Les pensées de notre Cœur, dit Notre Seigneur, sont de sauver les âmes et de leur donner le Pain dont elles ont besoin pour ne pas mourir de faim. C’est là tout le programme d’une vie sacerdotale.
Et alat eos in fame (Ps 32–1,11,19).
Eh bien que ce soit là votre programme, mes chers amis, en regardant la très Sainte Vierge Marie, parce que, elle aussi, elle était fidèle à Jésus jusqu’au bout, jusqu’au martyre, jusqu’à avoir le cœur transpercé par un glaive. Elle ne L’a pas abandonné. Les apôtres L’ont abandonné ; ils sont partis – sauf saint Jean – les autres ont quitté Jésus-Christ pour se rendre dans le monde. Combien de prêtres hélas quittent Notre Seigneur pour se rendre au monde aussi !
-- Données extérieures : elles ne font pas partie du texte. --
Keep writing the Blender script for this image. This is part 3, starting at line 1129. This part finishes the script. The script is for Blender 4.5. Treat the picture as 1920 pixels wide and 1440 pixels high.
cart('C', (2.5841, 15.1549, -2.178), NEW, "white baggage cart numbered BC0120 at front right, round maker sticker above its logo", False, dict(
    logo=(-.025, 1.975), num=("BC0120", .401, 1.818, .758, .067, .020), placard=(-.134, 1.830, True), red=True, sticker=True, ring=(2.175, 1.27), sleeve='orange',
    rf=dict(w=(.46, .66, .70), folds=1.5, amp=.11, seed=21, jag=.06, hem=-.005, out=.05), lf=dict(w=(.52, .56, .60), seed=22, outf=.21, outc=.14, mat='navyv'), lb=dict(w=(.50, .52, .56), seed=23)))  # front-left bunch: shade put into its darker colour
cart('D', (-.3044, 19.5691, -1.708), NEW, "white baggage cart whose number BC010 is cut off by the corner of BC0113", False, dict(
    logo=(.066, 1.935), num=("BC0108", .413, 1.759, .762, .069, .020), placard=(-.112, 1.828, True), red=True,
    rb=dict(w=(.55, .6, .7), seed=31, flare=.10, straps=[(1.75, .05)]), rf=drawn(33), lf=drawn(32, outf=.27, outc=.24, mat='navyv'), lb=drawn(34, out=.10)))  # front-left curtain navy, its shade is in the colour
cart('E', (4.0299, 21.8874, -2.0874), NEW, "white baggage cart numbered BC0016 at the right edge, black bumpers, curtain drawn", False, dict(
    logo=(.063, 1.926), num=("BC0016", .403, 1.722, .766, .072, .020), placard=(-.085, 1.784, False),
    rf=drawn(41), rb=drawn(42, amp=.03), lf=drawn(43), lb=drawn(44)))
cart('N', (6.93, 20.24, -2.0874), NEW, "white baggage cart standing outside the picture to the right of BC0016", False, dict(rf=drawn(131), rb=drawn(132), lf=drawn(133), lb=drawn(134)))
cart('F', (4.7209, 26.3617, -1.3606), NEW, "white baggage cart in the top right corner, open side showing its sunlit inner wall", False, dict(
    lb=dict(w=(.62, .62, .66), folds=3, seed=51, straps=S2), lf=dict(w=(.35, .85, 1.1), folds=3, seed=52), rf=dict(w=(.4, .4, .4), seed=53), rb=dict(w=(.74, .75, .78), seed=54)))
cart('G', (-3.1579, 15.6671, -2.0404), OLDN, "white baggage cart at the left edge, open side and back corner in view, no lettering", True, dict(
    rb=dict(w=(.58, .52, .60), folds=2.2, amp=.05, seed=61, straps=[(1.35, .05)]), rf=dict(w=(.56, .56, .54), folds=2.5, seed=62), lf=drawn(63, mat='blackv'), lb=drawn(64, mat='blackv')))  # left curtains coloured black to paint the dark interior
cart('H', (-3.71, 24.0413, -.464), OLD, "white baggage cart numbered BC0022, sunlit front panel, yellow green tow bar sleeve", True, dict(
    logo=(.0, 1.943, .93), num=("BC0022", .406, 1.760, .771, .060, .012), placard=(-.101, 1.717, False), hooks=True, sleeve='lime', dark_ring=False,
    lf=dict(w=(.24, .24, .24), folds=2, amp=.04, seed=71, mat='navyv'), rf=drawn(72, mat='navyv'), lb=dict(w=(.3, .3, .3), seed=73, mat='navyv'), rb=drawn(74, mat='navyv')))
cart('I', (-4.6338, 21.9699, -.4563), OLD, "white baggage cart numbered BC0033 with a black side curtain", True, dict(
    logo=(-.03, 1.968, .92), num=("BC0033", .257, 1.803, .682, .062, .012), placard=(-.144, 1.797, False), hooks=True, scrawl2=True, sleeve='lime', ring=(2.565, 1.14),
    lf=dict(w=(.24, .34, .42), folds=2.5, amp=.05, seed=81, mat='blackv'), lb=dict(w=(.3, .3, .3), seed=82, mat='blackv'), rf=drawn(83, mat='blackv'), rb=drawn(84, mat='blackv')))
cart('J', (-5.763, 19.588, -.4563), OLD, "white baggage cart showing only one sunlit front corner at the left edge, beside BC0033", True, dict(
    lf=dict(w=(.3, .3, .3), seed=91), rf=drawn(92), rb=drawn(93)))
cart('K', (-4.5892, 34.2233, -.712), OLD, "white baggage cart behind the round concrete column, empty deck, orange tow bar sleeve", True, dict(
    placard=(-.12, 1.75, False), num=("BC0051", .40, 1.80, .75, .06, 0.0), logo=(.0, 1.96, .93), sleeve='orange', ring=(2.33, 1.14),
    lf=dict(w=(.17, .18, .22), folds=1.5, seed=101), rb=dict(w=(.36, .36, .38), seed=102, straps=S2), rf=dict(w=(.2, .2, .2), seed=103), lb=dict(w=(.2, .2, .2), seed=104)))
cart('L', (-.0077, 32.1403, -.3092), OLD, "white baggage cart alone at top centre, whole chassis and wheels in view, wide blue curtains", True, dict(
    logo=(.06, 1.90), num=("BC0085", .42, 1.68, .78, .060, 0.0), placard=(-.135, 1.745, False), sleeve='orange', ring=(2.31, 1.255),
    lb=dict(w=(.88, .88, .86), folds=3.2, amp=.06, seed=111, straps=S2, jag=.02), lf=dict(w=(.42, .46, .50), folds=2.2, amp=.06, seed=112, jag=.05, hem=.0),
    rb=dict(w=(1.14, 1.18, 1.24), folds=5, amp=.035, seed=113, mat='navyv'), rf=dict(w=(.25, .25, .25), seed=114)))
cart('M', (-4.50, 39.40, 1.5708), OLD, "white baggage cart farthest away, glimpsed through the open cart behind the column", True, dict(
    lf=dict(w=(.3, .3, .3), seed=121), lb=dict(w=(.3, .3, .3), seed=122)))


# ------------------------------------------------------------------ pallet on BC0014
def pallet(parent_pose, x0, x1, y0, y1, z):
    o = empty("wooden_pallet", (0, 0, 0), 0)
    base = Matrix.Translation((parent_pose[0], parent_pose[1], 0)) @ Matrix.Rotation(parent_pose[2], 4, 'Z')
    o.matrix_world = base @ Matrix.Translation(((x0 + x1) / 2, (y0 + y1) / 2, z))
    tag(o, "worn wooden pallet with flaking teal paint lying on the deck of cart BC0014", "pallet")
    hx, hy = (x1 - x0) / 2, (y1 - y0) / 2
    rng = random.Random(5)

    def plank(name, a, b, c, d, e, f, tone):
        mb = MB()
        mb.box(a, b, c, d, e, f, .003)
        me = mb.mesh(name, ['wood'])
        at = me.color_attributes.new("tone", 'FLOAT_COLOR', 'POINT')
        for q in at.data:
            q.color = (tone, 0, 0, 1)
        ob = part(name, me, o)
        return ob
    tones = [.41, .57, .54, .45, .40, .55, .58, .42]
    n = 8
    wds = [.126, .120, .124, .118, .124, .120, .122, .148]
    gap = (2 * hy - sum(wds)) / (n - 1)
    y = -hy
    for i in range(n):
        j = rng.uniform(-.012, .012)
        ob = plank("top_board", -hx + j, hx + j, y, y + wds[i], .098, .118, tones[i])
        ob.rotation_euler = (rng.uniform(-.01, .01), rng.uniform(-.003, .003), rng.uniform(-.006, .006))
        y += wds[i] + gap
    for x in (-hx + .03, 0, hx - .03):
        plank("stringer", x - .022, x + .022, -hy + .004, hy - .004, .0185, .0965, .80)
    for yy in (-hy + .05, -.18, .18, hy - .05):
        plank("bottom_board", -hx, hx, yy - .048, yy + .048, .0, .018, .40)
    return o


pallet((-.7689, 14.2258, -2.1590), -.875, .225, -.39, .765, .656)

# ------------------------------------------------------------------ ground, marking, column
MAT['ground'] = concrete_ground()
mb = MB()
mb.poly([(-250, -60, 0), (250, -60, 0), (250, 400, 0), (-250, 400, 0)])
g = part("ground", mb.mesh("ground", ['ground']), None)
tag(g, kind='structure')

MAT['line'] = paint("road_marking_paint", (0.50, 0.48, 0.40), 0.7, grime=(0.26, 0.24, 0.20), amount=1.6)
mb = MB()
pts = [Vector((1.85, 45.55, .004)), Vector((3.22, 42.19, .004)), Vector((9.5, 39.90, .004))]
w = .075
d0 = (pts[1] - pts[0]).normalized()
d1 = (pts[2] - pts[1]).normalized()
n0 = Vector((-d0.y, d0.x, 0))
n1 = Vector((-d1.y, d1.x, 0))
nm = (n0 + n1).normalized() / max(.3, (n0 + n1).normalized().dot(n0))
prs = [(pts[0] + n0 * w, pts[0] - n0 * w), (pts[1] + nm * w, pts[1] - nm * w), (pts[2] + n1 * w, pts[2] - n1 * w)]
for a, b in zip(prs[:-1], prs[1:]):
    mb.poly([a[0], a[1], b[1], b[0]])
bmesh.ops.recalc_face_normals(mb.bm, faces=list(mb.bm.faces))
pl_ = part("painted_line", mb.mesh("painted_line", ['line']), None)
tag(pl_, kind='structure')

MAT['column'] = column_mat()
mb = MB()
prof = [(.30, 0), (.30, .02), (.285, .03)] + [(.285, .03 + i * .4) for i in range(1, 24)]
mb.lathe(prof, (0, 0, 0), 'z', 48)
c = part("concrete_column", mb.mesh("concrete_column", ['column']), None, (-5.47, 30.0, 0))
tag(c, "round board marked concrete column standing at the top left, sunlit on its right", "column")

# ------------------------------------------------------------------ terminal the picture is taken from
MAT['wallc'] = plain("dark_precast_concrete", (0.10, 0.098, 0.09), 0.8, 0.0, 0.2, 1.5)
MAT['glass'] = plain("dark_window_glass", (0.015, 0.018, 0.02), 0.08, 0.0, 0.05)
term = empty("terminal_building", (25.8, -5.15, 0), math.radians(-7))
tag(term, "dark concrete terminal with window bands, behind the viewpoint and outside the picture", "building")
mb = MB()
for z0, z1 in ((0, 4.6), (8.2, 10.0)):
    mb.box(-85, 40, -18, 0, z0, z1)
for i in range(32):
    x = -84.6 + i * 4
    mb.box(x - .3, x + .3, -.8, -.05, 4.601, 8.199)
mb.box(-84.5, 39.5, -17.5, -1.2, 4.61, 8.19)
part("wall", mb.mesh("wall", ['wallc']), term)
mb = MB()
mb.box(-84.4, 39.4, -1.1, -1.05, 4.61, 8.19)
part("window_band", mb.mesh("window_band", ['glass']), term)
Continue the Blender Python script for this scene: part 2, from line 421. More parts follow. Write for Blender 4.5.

Mais nous, efforçons-nous de demeurer auprès de la Vierge Marie, de Notre-Dame-de-Compassion, de partager la Passion de Notre Seigneur Jésus-Christ, de partager la Passion de l’Église. Car c’est bien cela que nous vivons aujourd’hui. L’Église vit sa Passion. Et c’est ce qu’expliqué si bien le Père Emmanuel dans ses lettres magnifiques, dans lesquelles il montre que la fin des temps sera la Passion de l’Église.
Eh bien je crois que nous sommes dans ce moment : la Passion de l’Église. Alors allons-nous abandonner notre mère la Sainte Église parce qu’il faudra souffrir la Passion avec elle ?
Non, au contraire ! À l’image de la Vierge Marie nous demeurons fidèles, à l’image de ces prêtres fidèles qui nous encouragent et qui sont un grand soutien pour nous – je tiens à le dire – parce que c’est vrai.
Nous rendons grâces au Bon Dieu qu’il n’y a pas que la Fraternité qui s’efforce d’être fidèle, mais qu’il y a une multitude de prêtres partout, de religieux, de religieuses, qui s’efforcent de rester fidèles à l’Église et fidèles à la foi de toujours et fidèles à la Sainte Messe.
Demandons à la Vierge Marie de nous donner cette grâce de la persévérance finale et de la fidélité.
Au nom du Père et du Fils et du Saint-Esprit. Ainsi soit-il.